H.D. Thoreau : a Writer's Journal
Laurence Stapleton
Laurence Stapleton
Laurence Stapleton
H.D. Thoreau : a writer's journal / selected and edited with an introduction by Laurence Stapleton
The selections from Thoreau's journals that comprise this book have all been chosen with a single purpose in mind: to show Thoreau as the conscious artist he was. Here are Thoreau's comments on the conditions for writing, how he created these conditions, and what were the ideals and purposes of his art. Here, too, are the actual experiments he carried out in search of a style experiments that led to the vigor and intensity of one of the greatest of American classics, "Walden."
Most of the material has never appeared before in any other selection from Thoreau's journals. Miss Stapleton has included many of the longer sequences hitherto available only in the complete 14-volume edition, such as the accounts of an all-day walk and an all-night walk, which show Thoreau experimenting with continuity of observation.
The selection of passages is also planned to suggest the nature and mood of his projected book on Concord.
While concentrating on Thoreau's craft, Miss Stapleton also adds to our knowledge of him as a man.

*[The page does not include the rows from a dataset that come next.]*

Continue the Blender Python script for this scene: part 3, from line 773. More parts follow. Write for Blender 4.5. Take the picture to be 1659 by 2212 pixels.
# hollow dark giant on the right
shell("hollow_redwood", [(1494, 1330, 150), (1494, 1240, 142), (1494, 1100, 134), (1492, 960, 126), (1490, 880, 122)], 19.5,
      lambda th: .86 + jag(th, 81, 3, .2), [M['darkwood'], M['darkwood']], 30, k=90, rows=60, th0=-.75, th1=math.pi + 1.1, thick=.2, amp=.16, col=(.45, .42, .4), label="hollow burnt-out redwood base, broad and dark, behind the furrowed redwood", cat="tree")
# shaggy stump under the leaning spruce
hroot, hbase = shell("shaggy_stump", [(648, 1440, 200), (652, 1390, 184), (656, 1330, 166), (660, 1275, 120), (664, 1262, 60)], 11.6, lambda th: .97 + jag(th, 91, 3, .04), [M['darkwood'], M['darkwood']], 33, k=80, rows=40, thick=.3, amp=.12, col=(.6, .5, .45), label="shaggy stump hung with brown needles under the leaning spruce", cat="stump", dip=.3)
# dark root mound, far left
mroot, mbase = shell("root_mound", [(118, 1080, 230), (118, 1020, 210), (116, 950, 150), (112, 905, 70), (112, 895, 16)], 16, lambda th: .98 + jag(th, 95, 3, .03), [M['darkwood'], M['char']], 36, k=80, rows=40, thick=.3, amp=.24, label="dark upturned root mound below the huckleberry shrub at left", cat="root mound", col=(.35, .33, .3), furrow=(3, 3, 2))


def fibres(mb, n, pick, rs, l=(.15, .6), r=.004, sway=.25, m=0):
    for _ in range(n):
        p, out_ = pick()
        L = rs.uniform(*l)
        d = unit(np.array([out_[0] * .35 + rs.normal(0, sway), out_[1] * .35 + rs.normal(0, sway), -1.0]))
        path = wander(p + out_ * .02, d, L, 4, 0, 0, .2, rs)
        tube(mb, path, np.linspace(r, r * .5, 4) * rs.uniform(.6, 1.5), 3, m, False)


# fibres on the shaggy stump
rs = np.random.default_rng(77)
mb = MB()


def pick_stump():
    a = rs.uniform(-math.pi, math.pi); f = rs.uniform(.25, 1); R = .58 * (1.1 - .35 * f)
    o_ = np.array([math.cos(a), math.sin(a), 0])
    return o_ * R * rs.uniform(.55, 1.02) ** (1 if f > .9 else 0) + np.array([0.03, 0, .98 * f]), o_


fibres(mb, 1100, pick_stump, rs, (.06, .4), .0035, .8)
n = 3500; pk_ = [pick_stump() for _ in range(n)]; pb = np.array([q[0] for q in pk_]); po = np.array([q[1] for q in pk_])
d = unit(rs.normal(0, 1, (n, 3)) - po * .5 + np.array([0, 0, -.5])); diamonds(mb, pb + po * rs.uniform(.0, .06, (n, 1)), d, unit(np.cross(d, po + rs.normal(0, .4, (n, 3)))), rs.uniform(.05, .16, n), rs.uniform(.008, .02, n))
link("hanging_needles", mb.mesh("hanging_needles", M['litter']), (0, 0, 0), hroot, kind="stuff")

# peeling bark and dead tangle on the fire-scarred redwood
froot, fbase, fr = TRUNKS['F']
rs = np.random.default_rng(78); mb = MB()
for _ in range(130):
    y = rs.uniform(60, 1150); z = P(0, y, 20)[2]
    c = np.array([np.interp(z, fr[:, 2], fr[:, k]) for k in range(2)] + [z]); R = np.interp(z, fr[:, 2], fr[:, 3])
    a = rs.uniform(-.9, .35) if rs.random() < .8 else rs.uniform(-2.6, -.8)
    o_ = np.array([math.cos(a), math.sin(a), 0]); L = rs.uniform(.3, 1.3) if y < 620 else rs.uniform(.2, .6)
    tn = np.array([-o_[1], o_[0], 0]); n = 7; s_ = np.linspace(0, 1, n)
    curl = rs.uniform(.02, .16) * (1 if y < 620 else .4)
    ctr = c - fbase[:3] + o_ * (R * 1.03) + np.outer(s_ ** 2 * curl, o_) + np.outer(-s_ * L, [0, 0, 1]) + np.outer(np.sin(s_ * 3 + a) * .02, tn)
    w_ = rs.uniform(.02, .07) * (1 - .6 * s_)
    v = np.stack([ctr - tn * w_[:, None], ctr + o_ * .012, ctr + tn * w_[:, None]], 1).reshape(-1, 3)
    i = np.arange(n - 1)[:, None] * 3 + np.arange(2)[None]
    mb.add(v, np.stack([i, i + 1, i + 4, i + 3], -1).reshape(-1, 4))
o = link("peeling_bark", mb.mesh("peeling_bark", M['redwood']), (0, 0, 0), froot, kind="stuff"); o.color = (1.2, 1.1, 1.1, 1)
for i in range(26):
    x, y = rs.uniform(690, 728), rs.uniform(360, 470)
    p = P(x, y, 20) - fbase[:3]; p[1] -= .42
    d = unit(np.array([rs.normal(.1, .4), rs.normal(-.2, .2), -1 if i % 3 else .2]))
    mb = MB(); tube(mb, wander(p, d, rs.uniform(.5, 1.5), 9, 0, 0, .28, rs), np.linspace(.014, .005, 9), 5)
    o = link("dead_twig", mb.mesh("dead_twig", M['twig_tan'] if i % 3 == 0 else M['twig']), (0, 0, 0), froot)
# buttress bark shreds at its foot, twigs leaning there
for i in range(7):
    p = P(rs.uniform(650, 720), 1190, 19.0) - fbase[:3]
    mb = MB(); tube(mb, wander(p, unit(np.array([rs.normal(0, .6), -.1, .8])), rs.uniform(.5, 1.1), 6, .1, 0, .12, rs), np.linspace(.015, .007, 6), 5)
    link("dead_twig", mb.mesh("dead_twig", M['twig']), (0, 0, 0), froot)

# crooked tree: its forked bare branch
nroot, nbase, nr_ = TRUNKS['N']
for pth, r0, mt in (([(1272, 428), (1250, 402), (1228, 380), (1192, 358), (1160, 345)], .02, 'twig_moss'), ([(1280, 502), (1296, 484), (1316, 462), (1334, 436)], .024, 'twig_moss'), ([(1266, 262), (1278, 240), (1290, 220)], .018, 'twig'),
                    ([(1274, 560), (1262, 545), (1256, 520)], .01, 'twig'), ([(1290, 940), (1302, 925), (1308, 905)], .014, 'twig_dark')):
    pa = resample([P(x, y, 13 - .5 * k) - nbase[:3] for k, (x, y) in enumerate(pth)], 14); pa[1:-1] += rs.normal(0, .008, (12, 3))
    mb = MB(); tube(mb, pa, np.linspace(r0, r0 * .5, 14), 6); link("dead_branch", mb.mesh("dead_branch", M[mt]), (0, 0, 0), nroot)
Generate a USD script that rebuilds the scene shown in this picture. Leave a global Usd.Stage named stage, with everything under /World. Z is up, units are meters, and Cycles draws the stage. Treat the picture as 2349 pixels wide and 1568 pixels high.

Thoreau the man was almost inseparable from Thoreau the writer, and his thoughts on the nature of men and of government and life are fully represented.
We share his solitary moonlit walks, when his only companions were the whippoorwills and his thoughts; his growing indignation with slavery; his delight in the woods and animals of Concord; and above all, his timeless observations on living a proud, independent life that has its modern parallel only in the lives of such men as Gandhi and Schweitzer.